Much the same as we always have inside all those moments which have since become memories of the best of times, the worst of times, all the times in which our lives proved so unique that we found ourselves scarred by the opportunity to relive them whenever we wanted.

But friends, what if reliving the same time over and over again isn’t a life? What if our living so focused on this time isn’t a life? What if our reliance upon time always being what time’s always been is nothing but risking our lives upon what will prove for us what it’s already proven for billions of others?

For there’ve been plenty who’ve already found that their share of time has reached its end.

What will happen, where will we go, who will we be by the time that our time has too?

Granted, these are things that we again probably don’t think about because we all seem rather content to continue thinking about how time isn’t running out as we instead continue to do the very things that perfectly prove our vast disinterest in coming to lose what is rather a life we continue to love.

But still, just because we don’t think about them doesn’t mean that they’re not supposed to be thought about.

For that’s basically the underlying premise of faith itself. It’s to think about strange things. It’s to wander toward worry rather than away, seeking for some way to assuage the wonder within our learning what to do with it rather than trying only to avoid it. Indeed, faith is the substance of things unseen, the ability to believe in all that’s unknown, the daring to do something different in the hopes of finding something better.

Yes, faith is firmly affixed to betterment as, well, why believe in anything less than everything improved?

But do you see the issue?

It’s that we can’t find something better than everything that already is inside of everything that already is. We can’t grow in learning when all we know is all we’ve already learned. We cannot improve that which has already reached its maximum potential.

And therein we finally find the question:

Have we and/or our lives truly already found the fullness of their potential? Have we indeed reached our life’s pinnacle?

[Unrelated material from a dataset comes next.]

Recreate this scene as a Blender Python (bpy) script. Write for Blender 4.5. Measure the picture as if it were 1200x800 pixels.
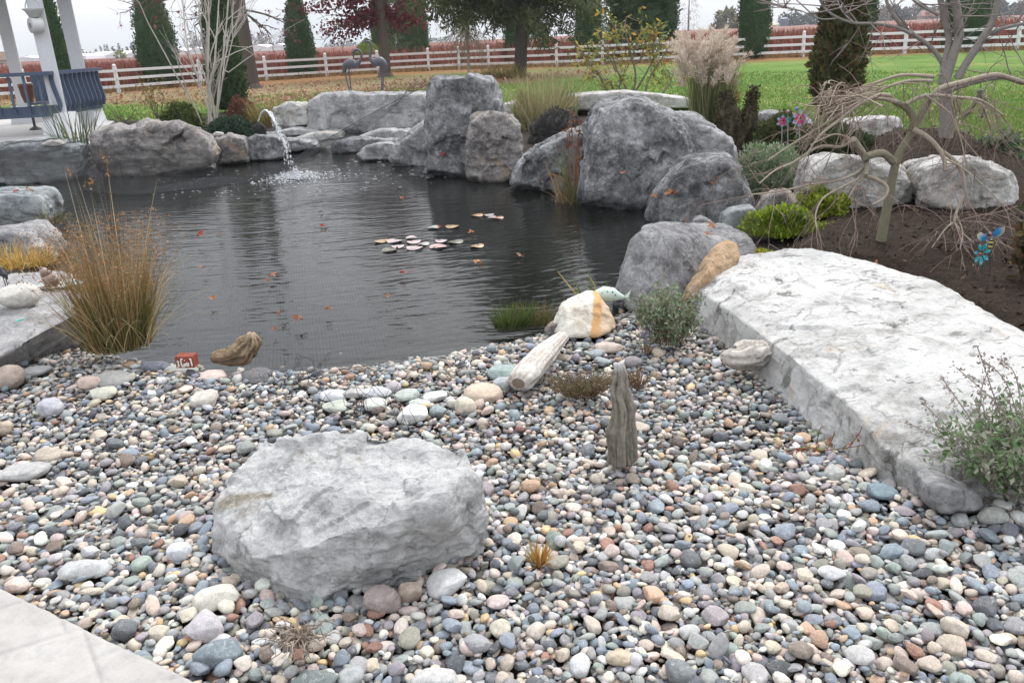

Are we perfect and is our life the same?

And, if not, then why dare stay?

Because it’s easy? Because it’s safe? Because we know we can’t mess up the very sum of everything we’re already doing? Because we know we can’t get lost so long as we allow life itself to revolve around our doing never anything new?

Sure, those are all true.

But friends, when has there ever been a promise given for that which already was?

Rather is not every promise only given for something that as of now isn’t?

For who hopes for what they already have? Who dreams of where they already are? Who longs for a life that they’ve already been living?

No, rather we hope for better, for bigger, for brighter or lighter or elsewise more meaningful.

Why?

Because perfect isn’t life. Rather life is hard here. Life is here heavy. Life is still at times plenty miserable, and that then clearly despite the fact that we all try so hard to convince ourselves that our lives are good enough as they are so that we needn’t embrace the risk involved in our doing something different.

But friends, so long as we continue to confine ourselves inside of all that’s easy, all that’s safe, all that’s already known and obviously seen, we’re then missing out on everything that isn’t.

And no, I’m not saying that God’s called us to become risk takers who do a bunch of entirely dangerous stuff. What I am saying is that for long enough we’ve lived inside these lines that we’ve either drawn for ourselves or allowed a fallen world to draw around us seeking to keep us who we are, where we are. Because such is safe. It is easy. It is simple.

But it definitely isn’t everything!

And that’s because there’s no possible way that we’ve seen everything there is to see. Nobody has ever learned all there is to know. None of us have ever gone to all the places there are to go, and that even in our own hometowns. And, granted, there are reasons for at least some of that as, well, yeah, going to a strip joint or one of these vile new pot shops probably isn’t where we need to be as there’s nothing there we need to know or see.

But friends, what about all the other things that we don’t know or haven’t seen that we haven’t the same reasons for having missed?

What of all the life that we’ve not yet lived? Is our every tomorrow, however many we’ve left, is it truly something to be considered best if all we do with it is whatever we determine to do today?

But yet is that not something we’ve all done countless times before simply because we determined that what we did, where we went, who we were inside of a today was the safe choice, the easy option, the sure thing?

I understand that there’s risk involved in everything we don’t know. And again, there are good reasons for our avoiding some things. But when it comes to God, to Christ, to the Holy Spirit and that way of life that the First sent the Second in order to die to send the Third so as to lead us unto our living it, I don’t really see any real reason we might have to continue avoiding it.

Because if that life meant enough to Christ to die so that we could even have the chance to experience it, then I think it fair to say that we’re missing out on something pretty special so long as we continue to run away from it back to the same old lives that we’ve always known.

Especially considering those same old lives were/are lived in what was/is a way that cost Him his.

Friends, my point is that He did all He’s done because He had more for us to see, something better for us to be, somewhere better for us to go than where our same old deserved to. And sure, the path there is scary. It is hard. It is unfamiliar and asks then of us things that we’re not sure how to give. But friends, the path ends in our living forever.

What then do we really have to lose?

Well, short answer is found here.

It’s that all we have to lose is only that which is seen. A heavy request to be sure, but one made far easier by His reminding us that what is seen is only temporary. That means it’ll all end. We’re going to lose it all anyway. Why then spend our lives holding on so tight to what we can’t hold forever?

No, rather let us fix our eyes unto a life spent looking for what we can’t find here. Not because that’s in any way easy or will ever even make any sense. But simply because we stand a better chance of finding what we’ve never seen than we do keeping hold of what the grave is meant to take away.

We may not get everything right. We will mess up and fall short. We’ll even still go through the same trials and struggles that would have come anyway, maybe even more. But the thing that’ll change is the hope of where we’re going. And that because hope is able to lead us toward everything better than wherever we already are.

Because you can’t put limits on what you can’t see.

And well, isn’t that what makes eternity the hope that it’s supposed to be?